En cas de FML partielle – et je rappelle que par ex Jacques Lardieres chez Jadot usait souvent de ce process – le vigneron “pris” par ces locaux exigus et le temps opère un sulfitage plus élevé et/ou filtre sur des plaques stériles qui tuent toutes vies levureennes dans les vins. À t’on jamais vu des Vouvray ou des Alsace repartir régulièrement en FML dans les flacons? Ils ne les réalisent pourtant pas! La polarité Redox de ces vins – rien à voir avec des FML partielles – est probablement à l’origine des évolutions parfois constatées et leur salinité intense reste d’ailleurs fixe lorsqu’ils s’effondrent. Cela provient uniquement de l’équilibre initial de fruits phénoliquement inaboutis et d’une maturité moléculaire les empêchant de développer des notes “climatiques” tout en exaltant un pôle variétal végétal.

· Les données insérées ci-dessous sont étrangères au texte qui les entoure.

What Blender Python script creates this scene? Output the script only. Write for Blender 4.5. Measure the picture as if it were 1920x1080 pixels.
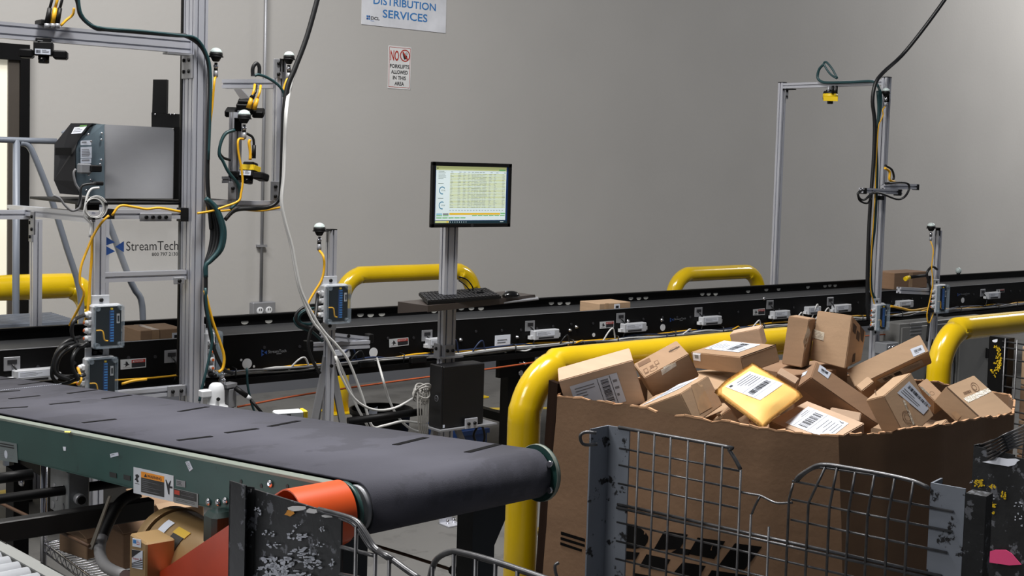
import bpy, bmesh, math, random
from mathutils import Vector as V, Matrix as MX
from math import sin, cos, pi, radians as RAD
for o in list(bpy.data.objects): bpy.data.objects.remove(o)
SC = bpy.context.scene; COL = SC.collection
random.seed(5)

# ------------------------------------------------------------------ camera
F_PX, CX, CY, HC = 2400.0, 960.0, 457.0, 1.7
YAW, PIT, ROL = RAD(51.0), RAD(3.55), RAD(1.64)
R0 = V((sin(YAW), -cos(YAW), 0)); A0 = V((cos(YAW), sin(YAW), 0))
FW = A0*cos(PIT) - V((0,0,1))*sin(PIT); U0 = R0.cross(FW)
RT = R0*cos(ROL) + U0*sin(ROL); UP = U0*cos(ROL) - R0*sin(ROL)
CAM = V((0,0,HC))
cd = bpy.data.cameras.new('camera'); co = bpy.data.objects.new('camera', cd); COL.objects.link(co)
cd.sensor_fit = 'HORIZONTAL'; cd.sensor_width = 36; cd.lens = 36*F_PX/1920
cd.shift_x = 0; cd.shift_y = (CY-540)/1920; cd.clip_end = 200
m = MX.Identity(4)
for i in range(3): m[i][0], m[i][1], m[i][2], m[i][3] = RT[i], UP[i], -FW[i], CAM[i]
co.matrix_world = m; SC.camera = co
def ray(x, y): return FW + RT*((x-CX)/F_PX) - UP*((y-CY)/F_PX)
def at(x, y, X=None, Y=None, Z=None, D=None):      # where the sight line of a photo point meets a plane of the place
    d = ray(x, y)
    t = D if D is not None else X/d.x if X is not None else Y/d.y if Y is not None else (Z-HC)/d.z
    return CAM + d*t
def onp(x, y, p, n):
    d = ray(x, y); return CAM + d*((p-CAM).dot(n)/d.dot(n))

# ------------------------------------------------------------------ light
SC.view_settings.view_transform = 'Standard'; SC.view_settings.look = 'None'
SC.view_settings.gamma = 1; SC.view_settings.use_curve_mapping = False
SC.view_settings.exposure = 0.0
w = bpy.data.worlds.new('hall'); SC.world = w; w.use_nodes = True
w.node_tree.nodes['Background'].inputs[0].default_value = (.80,.86,1,1)
w.node_tree.nodes['Background'].inputs[1].default_value = .11
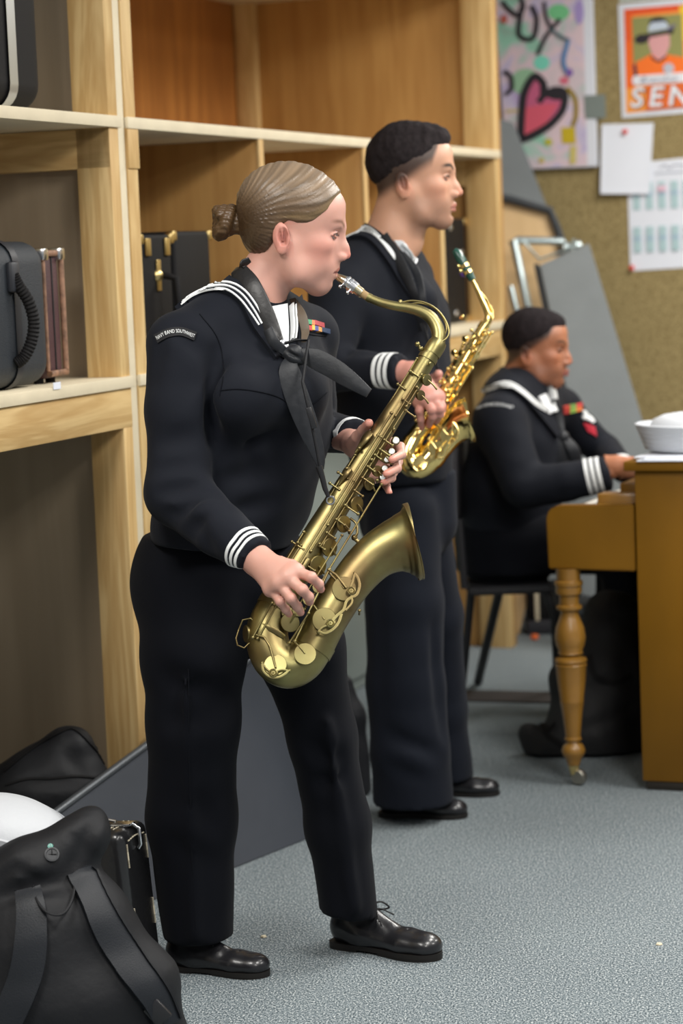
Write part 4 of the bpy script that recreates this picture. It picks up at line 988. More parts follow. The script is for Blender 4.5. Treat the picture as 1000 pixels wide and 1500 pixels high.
# hands
def HP(px, py, Y): return P(px, py, Y)
f = Field((-.30, 4.50, .70), (.02, 4.86, 1.02), .0027)
def Q(x, y, Y): return P(350+x*.15, 720+y*.15, Y)
wri = Q(175, 668, 4.70)
mc = [Q(545, 775, 4.625), Q(478, 845, 4.617), Q(392, 900, 4.62), Q(312, 952, 4.635)]
fg = [[Q(705, 838, 4.60), Q(778, 905, 4.615), Q(798, 955, 4.635)], [Q(618, 960, 4.59), Q(680, 1030, 4.60), Q(690, 1078, 4.62)],
      [Q(508, 1045, 4.595), Q(570, 1125, 4.61), Q(602, 1180, 4.63)], [Q(402, 1075, 4.61), Q(455, 1150, 4.62), Q(488, 1198, 4.64)]]
f.cap(P(335, 785, 4.76), wri, .030, .028, k=.01)
hand_field(f, wri, mc, fg, r=.0094, palm_r=.0155, thumb=[Q(280, 700, 4.69), Q(400, 700, 4.72), Q(520, 720, 4.75), Q(600, 760, 4.77)], wr=.030)
for i, (a, b) in enumerate(zip(mc, mc[1:])): pass
hv, hf = f.mesh(); hv = smoothv(hv, hf, 2)
tips = np.array([tuple(q[-1]) for q in fg]); kn = np.array([tuple(p) for q in [[m_]+g_[:1] for m_, g_ in zip(mc, fg)] for p in q])
def hand_cols(v, tips, kn, skin):
    c = np.repeat(np.array(skin)[None], len(v), 0).astype(float); red = np.array(skin)*np.array([1.02, .70, .66])
    for p in tips: w = np.exp(-(np.linalg.norm(v-p, axis=1)/.015)**2)*.8; c = c*(1-w[:, None])+red*w[:, None]
    for p in kn: w = np.exp(-(np.linalg.norm(v-p, axis=1)/.009)**2)*.5; c = c*(1-w[:, None])+red*w[:, None]
    return c
c2 = hand_cols(hv, tips, kn, SK1)
f = Field((-.06, 4.82, 1.02), (.20, 5.22, 1.30), .0027)
mc = [P(566, 650, 5.03), P(562, 668, 5.035), P(556, 684, 5.04), P(548, 697, 5.04)]
fg = [[P(586, 655, 4.955), P(588, 666, 4.925), P(574, 673, 4.885)], [P(582, 676, 4.955), P(581, 686, 4.92), P(566, 694, 4.88)],
      [P(575, 692, 4.96), P(573, 700, 4.925), P(562, 706, 4.89)], [P(562, 704, 4.97), P(566, 712, 4.94), P(570, 722, 4.91)]]
f.cap(P(490, 638, 5.16), P(512, 646, 5.09), .028, .026, k=.01)
hand_field(f, P(520, 650, 5.07), mc, fg, r=.0092, palm_r=.0155, thumb=[P(519, 650, 5.04), P(524, 640, 5.0), P(532, 630, 4.97), P(540, 620, 4.935)], wr=.028)
gv, gf = f.mesh(); gv = smoothv(gv, gf, 2); c3 = hand_cols(gv, np.array([tuple(q[-1]) for q in fg]+[tuple(P(540, 620, 4.935))]), np.zeros((0, 3)), SK1)
# inner body linking head, hands and legs (hidden by the clothes)
f = Field((-.62, 4.65, .08), (.16, 5.45, 1.50), .014)
f.lofts([P(375, 490, 5.08), P(360, 640, 5.07), P(322, 800, 5.08), P(318, 860, 5.10)], [(.12, .08), (.12, .09), (.12, .09), (.13, .10)], u, k=.04)
f.cap(P(380, 440, 5.05), P(375, 500, 5.07), .05, .06, k=.03)
f.chain([shN, el, P(322, 776, 4.77), P(368, 810, 4.71)], [.045, .04, .034, .028], k=.02); f.chain([shF, elF, P(505, 640, 5.12)], [.045, .036, .026], k=.02)
f.chain([P(288, 860, 5.06), P(283, 1080, 5.05), P(290, 1395, 5.09)], [.085, .06, .04], k=.02); f.chain([P(390, 860, 5.14), P(475, 1090, 5.13), P(512, 1365, 5.16)], [.085, .052, .038], k=.02)
iv, if_ = f.mesh(); c4 = np.repeat(np.array(SK1)[None], len(iv), 0)
def joined(name, parts, m, parent):
    vs, fs, cs, n = [], [], [], 0
    for v, f_, c in parts: vs.append(v); fs.append(f_+n); cs.append(c); n += len(v)
    o = mk(name, np.concatenate(vs), np.concatenate(fs), m, parent, smooth=True, cols=np.concatenate(cs)); BV[o] = (np.concatenate(vs), np.concatenate(fs)); return o
bw = joined('body', [(v1, fc, c1), (hv, hf, c2), (gv, gf, c3), (iv, if_, c4)], SKINM, wb)
# hair
HAIR1 = tintmat('brown_hair', .40, bump=.25, bscale=300, spec=.5)
f = Field((-.19, -.12, -.13), (.12, .12, .15), .0028)
f.ell((-.021, 0, .040), (.107, .083, .089), k=0); f.ell((.030, 0, .038), (.060, .070, .060), k=.02); f.ell((-.055, 0, -.01), (.058, .070, .065), k=.03)
X, Y_, Z = f.ax[0][:, None, None], f.ax[1][None, :, None], f.ax[2][None, None, :]
Lh = np.interp(X, [-.12, -.095, -.07, -.052, -.040, -.028, -.012, .004, .02, .035, .05, .065, .08, .09], [-.085, -.088, -.085, -.070, -.035, .002, .010, .004, .006, .018, .034, .054, .074, .085])
f.f = f.f+.006*np.exp(-np.clip(Z-Lh, 0, 1)/.012)
f.f = np.maximum(f.f, (Lh-Z)*.75)
ang = lambda X, Y, Z: np.arctan2(Z+.012, X+.135)+Y*Y*14
f.f = f.f+(.0007*np.sin(ang(X, Y_, Z)*62+3*np.sin(X*30))+.0005*np.sin(ang(X, Y_, Z)*131+2*np.sin(X*50+1)))
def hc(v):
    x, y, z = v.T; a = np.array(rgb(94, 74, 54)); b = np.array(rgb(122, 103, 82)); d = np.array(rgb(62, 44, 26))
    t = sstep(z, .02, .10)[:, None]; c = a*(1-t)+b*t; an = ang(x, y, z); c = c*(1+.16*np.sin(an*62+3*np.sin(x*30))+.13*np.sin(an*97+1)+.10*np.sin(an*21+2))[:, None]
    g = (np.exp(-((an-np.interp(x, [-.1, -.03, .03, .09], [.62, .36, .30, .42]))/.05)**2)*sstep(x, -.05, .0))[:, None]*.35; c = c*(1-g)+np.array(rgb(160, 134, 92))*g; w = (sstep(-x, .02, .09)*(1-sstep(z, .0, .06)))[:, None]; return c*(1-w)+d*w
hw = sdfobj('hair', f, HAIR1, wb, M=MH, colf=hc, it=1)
f = Field((-.21, -.07, -.08), (-.10, .07, .06), .0022)
bc = np.array((-.148, 0, -.012))
for k in range(5):
    a = k*1.25
    pts = [bc+np.array((.012*math.sin(a)+.006, .030*math.cos(a+q), .030*math.sin(a+q)))*(.75+.10*(k % 2))+np.array((-.004*q, 0, 0)) for q in np.linspace(0, 2.4, 7)]
    f.chain(pts, [.013]*7, k=.002)
f.ell(bc+np.array((.012, 0, 0)), (.022, .026, .026), k=.003); f.cap(bc, (-.10, 0, -.005), .016, .03, k=.004)
f.f = f.f+.0010*np.sin(f.ax[2][None, None, :]*700+f.ax[1][None, :, None]*500)*np.ones_like(f.f)
bun = sdfobj('hair_bun', f, HAIR1, hw, M=MH, colf=lambda v: np.repeat(np.array(rgb(84, 62, 38))[None], len(v), 0), it=1)
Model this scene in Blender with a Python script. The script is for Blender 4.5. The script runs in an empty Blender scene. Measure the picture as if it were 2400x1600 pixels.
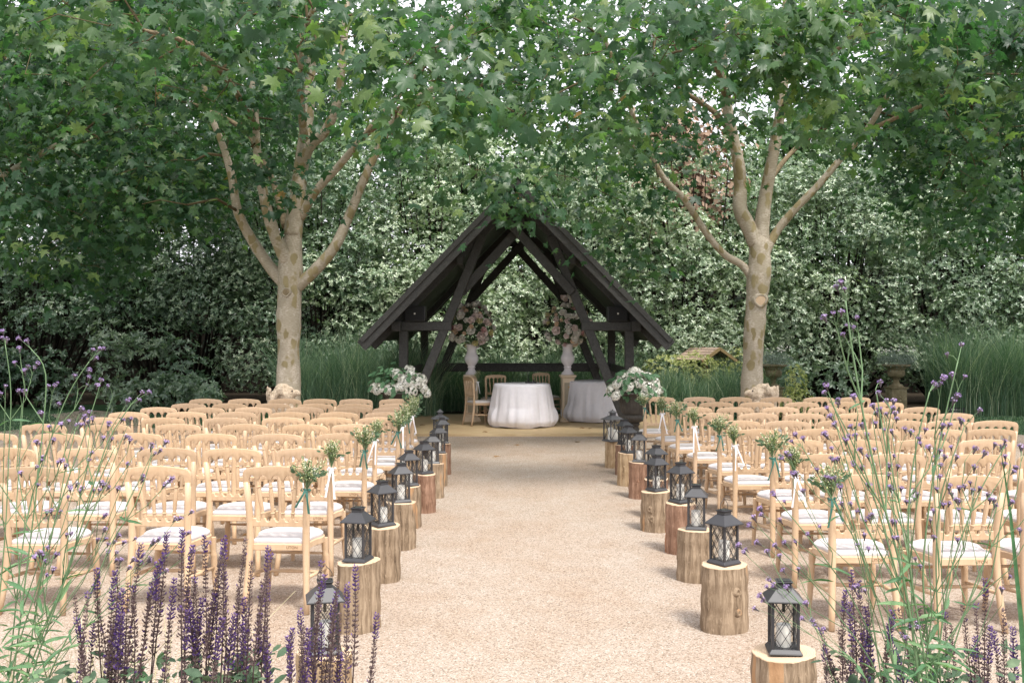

Pour avoir réalisé une "VT" totalement sèche fin Octobre je puis signifier que les raisins n’étaient pas plus chargés en alcool et encore plus acides sur le plan analytique. Une année où le terroir trace moins qu’à l’accoutumée. L'évolution de ces 1996 a beaucoup fait parler ” à posteriori ” à partir de 2002 si mes souvenirs sont bons, soit environ 4/5 ans après mise en bouteille et l’on a alors observé essentiellement une dégradation de l’olfaction en même temps que l’exaltation des arômes de pommes grany smith qui sont surtout le signe de lentes fermentations FML pas forcément d’une oxydation vraie. À chaque fois que cela se produit – voir 2008 – les vins passent par une étape ingrate où ils paraissent plus morts que vifs et finissent par passer ce cap mais hélas s’ils peuvent finir par faire d’honnêtes quilles, leur niveau n’est pas celui des grands. Irrémédiablement.